Please, without the pictures, retype exactly the lines from the start of the material through the line that holds "return d.dot(RT), d.dot(FW)".

..............................

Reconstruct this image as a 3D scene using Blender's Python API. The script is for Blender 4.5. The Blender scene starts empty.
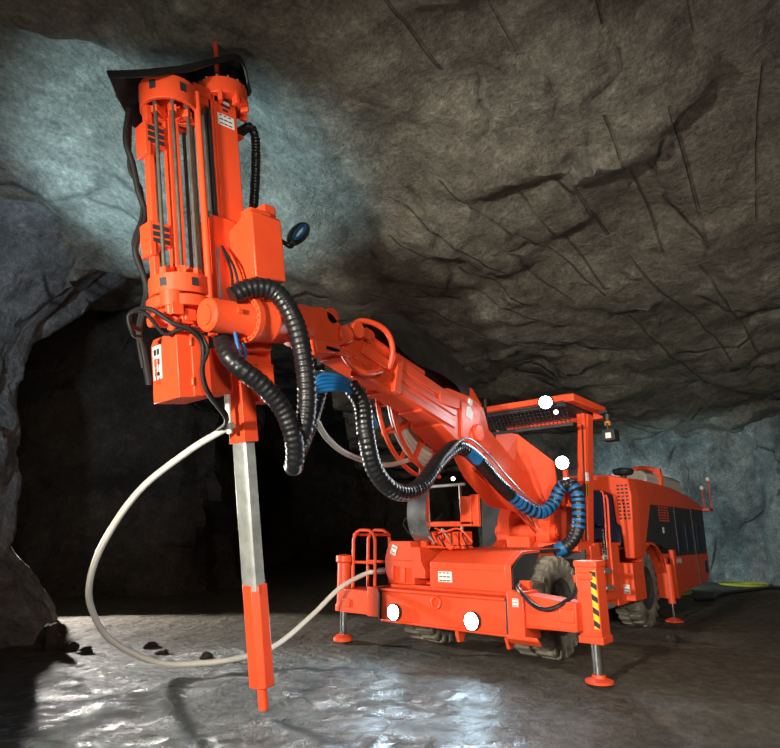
import bpy, bmesh, math, random
from mathutils import Vector, Matrix, noise
random.seed(7)
C = bpy.context.scene.collection
PI = math.pi
R = math.radians

# ------------------------------------------------------------------ camera
P, A = R(15.5), R(40.5)
CAM = Vector((6.03, 4.25, 1.4))
FW = Vector((-math.cos(A), -math.sin(A), 0)); RT = Vector((-math.sin(A), math.cos(A), 0))
look = FW*math.cos(P) + Vector((0, 0, 1))*math.sin(P)
cd = bpy.data.cameras.new('camera'); cam = bpy.data.objects.new('camera', cd); C.objects.link(cam)
cam.location = CAM; cam.rotation_euler = look.to_track_quat('-Z', 'Y').to_euler()
cd.sensor_width = 36; cd.lens = 574/780*36; cd.clip_start = .05; cd.clip_end = 200
bpy.context.scene.camera = cam
def cave(r, f, z=0.0):            # plan position: r metres right of, f metres ahead of the standpoint
    p = CAM + RT*r + FW*f
    return Vector((p.x, p.y, z))
def to_cave(p):
    d = p - CAM
    return d.dot(RT), d.dot(FW)

# ------------------------------------------------------------------ materials
def nodes(name):
    m = bpy.data.materials.new(name); m.use_nodes = True
    nt = m.node_tree; b = nt.nodes['Principled BSDF']
    return m, nt, b
def N(nt, t, **k):
    n = nt.nodes.new(t)
    for a, v in k.items():
        if a in n.inputs.keys(): n.inputs[a].default_value = v
        else: setattr(n, a, v)
    return n
def ramp(nt, src, stops):
    r = nt.nodes.new('ShaderNodeValToRGB'); e = r.color_ramp.elements
    while len(e) < len(stops): e.new(.5)
    for i, (p, c) in enumerate(stops):
        e[i].position = p; e[i].color = (c, c, c, 1) if not hasattr(c, '__len__') else (*c, 1)
    nt.links.new(src, r.inputs[0]); return r
def plain(name, col, rough=.5, metal=0.0, var=.12, scale=6, bump=0.0, spec=.5, coat=0.0):
    m, nt, b = nodes(name); L = nt.links
    tc = N(nt, 'ShaderNodeTexCoord')
    n = N(nt, 'ShaderNodeTexNoise', Scale=scale, Detail=6.0, Roughness=.65); L.new(tc.outputs['Object'], n.inputs['Vector'])
    lo = [c*(1-var) for c in col]; hi = [min(1, c*(1+var)) for c in col]
    r = ramp(nt, n.outputs['Fac'], [(.3, lo), (.7, hi)])
    L.new(r.outputs[0], b.inputs['Base Color'])
    rr = ramp(nt, n.outputs['Fac'], [(.3, max(0, rough-.08)), (.7, min(1, rough+.1))]); L.new(rr.outputs[0], b.inputs['Roughness'])
    b.inputs['Metallic'].default_value = metal; b.inputs['Specular IOR Level'].default_value = spec
    b.inputs['Coat Weight'].default_value = coat
    if bump:
        n2 = N(nt, 'ShaderNodeTexNoise', Scale=scale*8, Detail=4.0); L.new(tc.outputs['Object'], n2.inputs['Vector'])
        bp = N(nt, 'ShaderNodeBump', Strength=bump, Distance=.02); L.new(n2.outputs['Fac'], bp.inputs['Height']); L.new(bp.outputs[0], b.inputs['Normal'])
    return m
def emit(name, col, s):
    m, nt, b = nodes(name)
    b.inputs['Base Color'].default_value = (.9, .9, .9, 1)
    b.inputs['Emission Color'].default_value = (*col, 1); b.inputs['Emission Strength'].default_value = s
    return m
def orange_paint():
    m, nt, b = nodes('orange_paint'); L = nt.links
    tc = N(nt, 'ShaderNodeTexCoord')
    n = N(nt, 'ShaderNodeTexNoise', Scale=2.2, Detail=8.0, Roughness=.7); L.new(tc.outputs['Object'], n.inputs['Vector'])
    r = ramp(nt, n.outputs['Fac'], [(.25, (.72, .066, .018)), (.6, (.80, .082, .024)), (.8, (.83, .097, .033))])
    n2 = N(nt, 'ShaderNodeTexNoise', Scale=14, Detail=9.0, Roughness=.75); L.new(tc.outputs['Object'], n2.inputs['Vector'])
    d = ramp(nt, n2.outputs['Fac'], [(.62, 0.0), (.78, .35)])
    mx = N(nt, 'ShaderNodeMix', data_type='RGBA'); L.new(d.outputs[0], mx.inputs[0]); L.new(r.outputs[0], mx.inputs[6]); mx.inputs[7].default_value = (.32, .05, .02, 1)
    L.new(mx.outputs[2], b.inputs['Base Color'])
    rr = ramp(nt, n2.outputs['Fac'], [(.35, .34), (.7, .5)]); L.new(rr.outputs[0], b.inputs['Roughness'])
    b.inputs['Specular IOR Level'].default_value = .4
    return m
ORANGE = orange_paint()
BLACK = plain('black_rubber', (.012, .012, .013), .42, bump=.1)
HOSE = plain('black_hose', (.010, .010, .011), .36, spec=.5)
CABLE = plain('black_cable', (.010, .010, .010), .62, spec=.3)
DARK = plain('dark_grey_panel', (.028, .032, .036), .45)
SHEET = plain('rubber_sheet', (.020, .017, .015), .5, var=.5, scale=3, bump=.15)
NAVY = plain('navy_cover', (.010, .016, .045), .5)
STEEL = plain('galvanised_steel', (.34, .36, .34), .42, .35, var=.3, scale=5)
CHROME = plain('chrome', (.75, .76, .78), .12, 1.0, var=.03)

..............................

- _Finished answer_
Reconstruct this image as a 3D scene using Blender's Python API. The script is for Blender 4.5. The Blender scene starts empty.
import bpy, bmesh, math, random
from mathutils import Vector, Matrix, noise
random.seed(7)
C = bpy.context.scene.collection
PI = math.pi
R = math.radians

# ------------------------------------------------------------------ camera
P, A = R(15.5), R(40.5)
CAM = Vector((6.03, 4.25, 1.4))
FW = Vector((-math.cos(A), -math.sin(A), 0)); RT = Vector((-math.sin(A), math.cos(A), 0))
look = FW*math.cos(P) + Vector((0, 0, 1))*math.sin(P)
cd = bpy.data.cameras.new('camera'); cam = bpy.data.objects.new('camera', cd); C.objects.link(cam)
cam.location = CAM; cam.rotation_euler = look.to_track_quat('-Z', 'Y').to_euler()
cd.sensor_width = 36; cd.lens = 574/780*36; cd.clip_start = .05; cd.clip_end = 200
bpy.context.scene.camera = cam
def cave(r, f, z=0.0):            # plan position: r metres right of, f metres ahead of the standpoint
    p = CAM + RT*r + FW*f
    return Vector((p.x, p.y, z))
def to_cave(p):
    d = p - CAM
    return d.dot(RT), d.dot(FW)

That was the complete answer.